Amazon.com Widgets

As featured on p. 218 of "Bloggers on the Bus," under the name "a MyDD blogger."

Monday, April 06, 2009

Solution For The Newspaper Industry: Charge People Until They Go Away And Get It For Free Elsewhere

The amusing part of this is the frame the writer puts on this, suggesting that the AP can't stand aggregators who drive traffic through links to the AP and their network of sites.

Taking aim at the way news is spread across the Internet, The Associated Press said on Monday that it will demand that Web sites obtain permission to use the work of The A.P. or its member newspapers, and share revenue with the news organizations, and that it will take legal action those that do not.

Associated Press executives said the policy was aimed at major search engines like Google, Yahoo and their competitors, and also at news aggregators like the Huffington Post, as well as companies that sell packaged news services. They said they do not want to stop the appearance of articles around the Web, but to exercise some control over it and to profit from it. The A.P. also said it is developing a system to track news articles online and determine whether they were used legally.


Good luck with that! You can have 50% of the nothing I make off this site, sound good?

There is no revenue to be had in the content itself. There never has been. Newspapers historically made their money not off the subscription price, but from the ad revenue tied to getting hundreds of thousands of people to view their product. And the aggregators GENERATE the traffic that drives the ad revenue online. The AP wants a cut on the action, after charging news organizations really exorbitant rates to provide the content in the first place.

Meanwhile, at the same time that the AP cries poor about all the riches being made off their content, their member organizations are meeting clandestinely to discuss how to charge users for their content, which means they want a dip from Google and the aggregators and a second dip from the end-users. And they're doing it in violation of antitrust laws.

Allen Mutter reports that a number of CEO currently in San Diego for the Newspaper Association of America convention are holding a clandestine meeting to discuss, among other topics, whether and how to start charging readers to view articles and other content online. The presence of a lawyer in meant to ensure the conversation doesn’t stray into antitrust territory, whatever David Carr might wish. Still, one might think these executives — whose companies are, after all, competitors — might wish to keep any brilliant ideas about monetizing journalism to themselves. Chances are this confab will be less a workshop than a support group.

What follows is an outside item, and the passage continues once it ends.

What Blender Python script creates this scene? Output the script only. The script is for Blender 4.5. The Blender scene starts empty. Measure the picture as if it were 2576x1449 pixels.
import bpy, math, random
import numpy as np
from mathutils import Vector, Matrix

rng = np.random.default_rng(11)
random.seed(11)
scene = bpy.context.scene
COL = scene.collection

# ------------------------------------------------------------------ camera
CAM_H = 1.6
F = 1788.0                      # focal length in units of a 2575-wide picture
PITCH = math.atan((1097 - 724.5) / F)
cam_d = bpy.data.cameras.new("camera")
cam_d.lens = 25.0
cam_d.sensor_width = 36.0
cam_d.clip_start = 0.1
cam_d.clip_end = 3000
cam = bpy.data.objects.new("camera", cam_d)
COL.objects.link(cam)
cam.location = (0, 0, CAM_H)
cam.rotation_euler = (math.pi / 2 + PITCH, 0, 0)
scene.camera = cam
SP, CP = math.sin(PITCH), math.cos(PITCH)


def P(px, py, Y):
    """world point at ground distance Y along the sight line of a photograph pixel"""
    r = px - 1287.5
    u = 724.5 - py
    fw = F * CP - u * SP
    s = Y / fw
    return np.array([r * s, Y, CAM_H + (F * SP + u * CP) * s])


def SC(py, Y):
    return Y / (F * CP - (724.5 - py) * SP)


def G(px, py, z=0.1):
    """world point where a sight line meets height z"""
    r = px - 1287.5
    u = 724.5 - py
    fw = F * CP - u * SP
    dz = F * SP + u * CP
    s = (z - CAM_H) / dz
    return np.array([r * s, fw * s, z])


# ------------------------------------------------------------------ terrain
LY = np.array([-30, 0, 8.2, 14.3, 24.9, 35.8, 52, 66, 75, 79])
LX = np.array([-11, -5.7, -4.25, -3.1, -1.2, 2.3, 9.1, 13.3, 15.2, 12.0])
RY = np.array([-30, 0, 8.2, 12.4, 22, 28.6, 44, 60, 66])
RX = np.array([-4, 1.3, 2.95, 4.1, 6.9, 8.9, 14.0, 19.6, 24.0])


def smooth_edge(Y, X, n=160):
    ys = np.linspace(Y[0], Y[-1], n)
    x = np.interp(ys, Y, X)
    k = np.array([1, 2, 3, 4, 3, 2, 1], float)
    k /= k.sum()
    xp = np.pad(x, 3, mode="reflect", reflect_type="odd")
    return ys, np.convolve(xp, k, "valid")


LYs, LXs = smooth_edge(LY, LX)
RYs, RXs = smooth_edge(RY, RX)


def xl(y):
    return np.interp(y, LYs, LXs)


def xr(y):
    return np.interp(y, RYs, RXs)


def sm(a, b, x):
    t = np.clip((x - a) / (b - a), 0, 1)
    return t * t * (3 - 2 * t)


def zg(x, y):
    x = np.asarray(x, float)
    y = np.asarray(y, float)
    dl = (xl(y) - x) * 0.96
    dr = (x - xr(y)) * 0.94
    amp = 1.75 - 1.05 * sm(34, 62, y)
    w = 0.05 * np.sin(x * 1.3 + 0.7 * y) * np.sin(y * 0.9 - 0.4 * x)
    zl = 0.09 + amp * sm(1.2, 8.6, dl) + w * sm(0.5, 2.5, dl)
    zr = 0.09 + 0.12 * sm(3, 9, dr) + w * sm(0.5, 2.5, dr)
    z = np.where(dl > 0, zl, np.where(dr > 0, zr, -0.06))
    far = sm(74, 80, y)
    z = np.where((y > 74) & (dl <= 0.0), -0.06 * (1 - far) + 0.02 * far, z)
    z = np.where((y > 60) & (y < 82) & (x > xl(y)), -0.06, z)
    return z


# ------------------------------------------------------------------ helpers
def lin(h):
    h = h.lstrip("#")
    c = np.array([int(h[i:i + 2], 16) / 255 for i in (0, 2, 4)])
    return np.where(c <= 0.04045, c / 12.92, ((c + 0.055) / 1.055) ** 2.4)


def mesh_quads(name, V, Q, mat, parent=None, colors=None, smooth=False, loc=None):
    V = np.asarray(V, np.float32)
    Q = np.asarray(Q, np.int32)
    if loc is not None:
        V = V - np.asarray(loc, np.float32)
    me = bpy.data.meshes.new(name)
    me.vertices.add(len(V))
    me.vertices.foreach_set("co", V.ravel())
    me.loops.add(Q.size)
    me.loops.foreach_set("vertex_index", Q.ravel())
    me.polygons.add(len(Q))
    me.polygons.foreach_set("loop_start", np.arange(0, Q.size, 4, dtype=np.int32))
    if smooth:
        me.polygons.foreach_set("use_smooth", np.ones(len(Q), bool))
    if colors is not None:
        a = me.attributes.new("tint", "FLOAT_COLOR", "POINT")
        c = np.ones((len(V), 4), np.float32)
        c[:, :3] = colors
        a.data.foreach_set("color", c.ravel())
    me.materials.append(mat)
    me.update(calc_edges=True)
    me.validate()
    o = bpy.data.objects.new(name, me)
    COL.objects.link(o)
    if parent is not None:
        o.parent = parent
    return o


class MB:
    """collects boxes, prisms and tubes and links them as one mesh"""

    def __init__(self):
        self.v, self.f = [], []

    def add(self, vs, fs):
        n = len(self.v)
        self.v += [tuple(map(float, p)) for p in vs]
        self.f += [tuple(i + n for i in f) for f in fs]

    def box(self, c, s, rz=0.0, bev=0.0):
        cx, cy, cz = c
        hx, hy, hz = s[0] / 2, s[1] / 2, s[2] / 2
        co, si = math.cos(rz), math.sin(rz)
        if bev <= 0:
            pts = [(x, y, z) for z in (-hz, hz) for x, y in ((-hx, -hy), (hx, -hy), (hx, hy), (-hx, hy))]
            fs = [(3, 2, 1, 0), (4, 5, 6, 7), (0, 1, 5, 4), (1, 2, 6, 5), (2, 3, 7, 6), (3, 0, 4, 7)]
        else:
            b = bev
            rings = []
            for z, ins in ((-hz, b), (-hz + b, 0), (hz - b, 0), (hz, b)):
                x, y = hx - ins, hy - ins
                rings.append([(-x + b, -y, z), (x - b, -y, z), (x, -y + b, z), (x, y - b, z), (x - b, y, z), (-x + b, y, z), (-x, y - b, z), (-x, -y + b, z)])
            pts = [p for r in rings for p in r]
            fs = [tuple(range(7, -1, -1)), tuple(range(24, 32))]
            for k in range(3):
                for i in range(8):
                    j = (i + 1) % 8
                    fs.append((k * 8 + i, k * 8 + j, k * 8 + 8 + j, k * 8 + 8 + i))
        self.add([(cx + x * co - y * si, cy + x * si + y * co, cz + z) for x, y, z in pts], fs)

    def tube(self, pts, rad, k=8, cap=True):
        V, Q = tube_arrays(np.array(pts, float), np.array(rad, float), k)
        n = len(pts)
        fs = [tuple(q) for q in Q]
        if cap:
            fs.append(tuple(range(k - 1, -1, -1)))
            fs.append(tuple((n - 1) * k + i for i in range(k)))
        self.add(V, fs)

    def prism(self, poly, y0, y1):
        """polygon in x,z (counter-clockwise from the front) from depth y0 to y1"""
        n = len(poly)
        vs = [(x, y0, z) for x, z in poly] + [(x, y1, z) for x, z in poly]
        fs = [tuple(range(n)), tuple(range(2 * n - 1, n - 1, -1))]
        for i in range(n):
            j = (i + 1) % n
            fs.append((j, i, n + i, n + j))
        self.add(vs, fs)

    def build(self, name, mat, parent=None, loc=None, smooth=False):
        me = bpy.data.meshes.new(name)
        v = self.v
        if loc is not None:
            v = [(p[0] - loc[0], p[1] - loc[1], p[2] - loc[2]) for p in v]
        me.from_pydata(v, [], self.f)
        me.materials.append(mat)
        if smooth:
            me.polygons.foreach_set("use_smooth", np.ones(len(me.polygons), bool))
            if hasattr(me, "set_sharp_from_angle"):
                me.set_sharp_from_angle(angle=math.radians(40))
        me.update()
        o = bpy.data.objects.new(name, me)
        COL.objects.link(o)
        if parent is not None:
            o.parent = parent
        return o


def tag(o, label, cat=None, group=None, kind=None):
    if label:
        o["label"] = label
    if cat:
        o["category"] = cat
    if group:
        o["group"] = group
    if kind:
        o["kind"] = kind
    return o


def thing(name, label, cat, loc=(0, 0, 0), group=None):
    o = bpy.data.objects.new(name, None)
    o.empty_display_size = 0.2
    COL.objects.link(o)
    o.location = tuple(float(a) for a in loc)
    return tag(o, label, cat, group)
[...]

Look, this is the same argument that the music industry has been having for years. They've tried to plug every hole to safeguard free music file sharing and it hasn't worked. The industry model, in short, has changed. Walling off content has failed every single time it's been tried, and it's sure to fail again in this case. And it's not even the core problem. Newspapers need to figure out how to scale up their online revenue relative to where it was in print. These other schemes are not sustainable.